Les avan­tages : le côté plu­ri­dis­ci­pli­naire, l’émulation conti­nuée, à se frot­ter à la créa­ti­vi­té des inven­teurs, la varié­té des tâches, comme la for­ma­tion de juniors ou l’encadrement d’une équipe : « On ne s’ennuie jamais, il y a peu de place pour la routine. »

Le cours de sculp­ture de Jean-Paul Luthrin­ger, à l’X, chez elle fit ger­mer une graine : pein­ture et céra­mique conti­nuent d’être son espace de liber­té, des moyens pour se res­sour­cer.
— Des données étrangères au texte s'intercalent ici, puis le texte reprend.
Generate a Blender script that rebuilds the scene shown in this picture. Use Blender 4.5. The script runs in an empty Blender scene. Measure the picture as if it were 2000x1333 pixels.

Les oeuvres qu’elle pro­duit sont superbes.


UN EXPERT RECONNU

Valé­rie Coriz­zi est expert en bre­vets auprès de la cour d’appel de Paris, ils sont une demi-dou­zaine seule­ment en France.

Depuis deux ans, elle enseigne à l’École des bar­reaux, deux fois par an.

En 2015, elle devient éga­le­ment média­teur auprès de l’Office mon­dial de la pro­prié­té intel­lec­tuelle : « une autre approche, plus humaine, des litiges ».


RETOUCHE

article mis à jour le 14 mai 2020

Valé­rie Coriz­zi (85) « tente de s’extraire de l’accélération ambiante et des écrans ». Sa socié­té, PACT-IP, fon­dée il y a six ans, spé­cia­li­sée en bre­vets et litiges rela­tifs à la pro­prié­té intel­lec­tuelle, compte main­te­nant trois sala­riés. Le domaine est en ce moment dans une phase de sta­bi­li­té, ce non­obs­tant la constante évo­lu­tion de la juris­pru­dence et du droit. Céra­miste depuis à pré­sent cinq ans, s’étant dotée récem­ment d’un nou­veau four, elle conçoit des formes ori­gi­nales, avec de la cou­leur, qu’elle apprend à maîtriser.